Quizá estas líneas en este momento estén desbordadas de ética (también somos secretamente inmorales; aquello de que todos tenemos un muerto en el ropero). Sí lo están. Pero más que una conducta intachable o una moral antisistema, practico un ruego cierto y casi ridículo (ahí la complicidad, exposición u honestidad con el lector, y con esa amiga y algunos otros) a tomar el toro por las guampas, a estar dispuesto (sé que pido mucho, que me pido mucho) a perderlo todo si hubiésemos de negociar con la mentira, maquillar la realidad, forzar el sentimiento de alegría colectiva. Los que estamos mirando, los que olfateamos al vecino, los que sabemos que el futuro no es realmente cierto, siempre estuvimos desconcertados, en las sombras, y luchando con el infierno de la vida. No digo de una procesión oscura y colectiva. Digo de lidiar y nombrar lo que nos circunda, lo que nos afecta, sin ambages. La propia vida y la del otro. El silencio del que no puede decirse. El alquiler más caro que un sueldo mínimo, la diferencia atroz entre todos los nosotros, las castas que se siguen formando (y no hablo sólo de los ricos, de dinero: hablo de las castas que leen estas líneas), la violencia de puño (sin letra) que nos ganó, el malestar de la cultura. Eso. Ahí, algo que otro alguien me pidió hace unos días: me gustaría leer alguna vez una nota tuya esperanzadora. Más allá del pan y el techo y todas las necesidades básicas que a la mayoría de la población nos limitan cierta libertad, cierto alivio (“cierto”, porque estamos insertos en el mundo, y ya sabemos que el mundo y todo su engranaje mandan), mi esperanza claudica pero aún se mantiene en una espera. En esa que, junto a ella, la de las largas conversaciones, y otros pocos (ahora sí: los que están inscritos y los que cumplimos otra función: esta que realizo aunque no produzca casi nada), nos desvela, más bien nos conmueve o nos sitúa en el mismo, mismísimo sitio: ya es insostenible que miles no puedan conjugar un verbo, decirse, acceder a otro estadio de sí mismos (aunque sea para entender sus miserias; y también acceder a algún grado de belleza), no golpear tanto porque el lenguaje no les alcanza.
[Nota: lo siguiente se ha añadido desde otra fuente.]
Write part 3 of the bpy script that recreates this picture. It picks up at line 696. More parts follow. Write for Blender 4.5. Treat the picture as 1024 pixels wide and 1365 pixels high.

Antes, el pan y el techo, sí. O en conjunto. Lo que importa en este texto es que la izquierda, la orgánica y la dispersa o no afiliada, decimos ella y yo (y tantos otros), perdió, o ya no le interesa, el culto por la cultura. ¿Escribo un manifiesto? Sí, ella y yo en nuestros espacios de micropoder y alianzas, escribimos fervientemente, sin culpas y en colaboración, este manifiesto.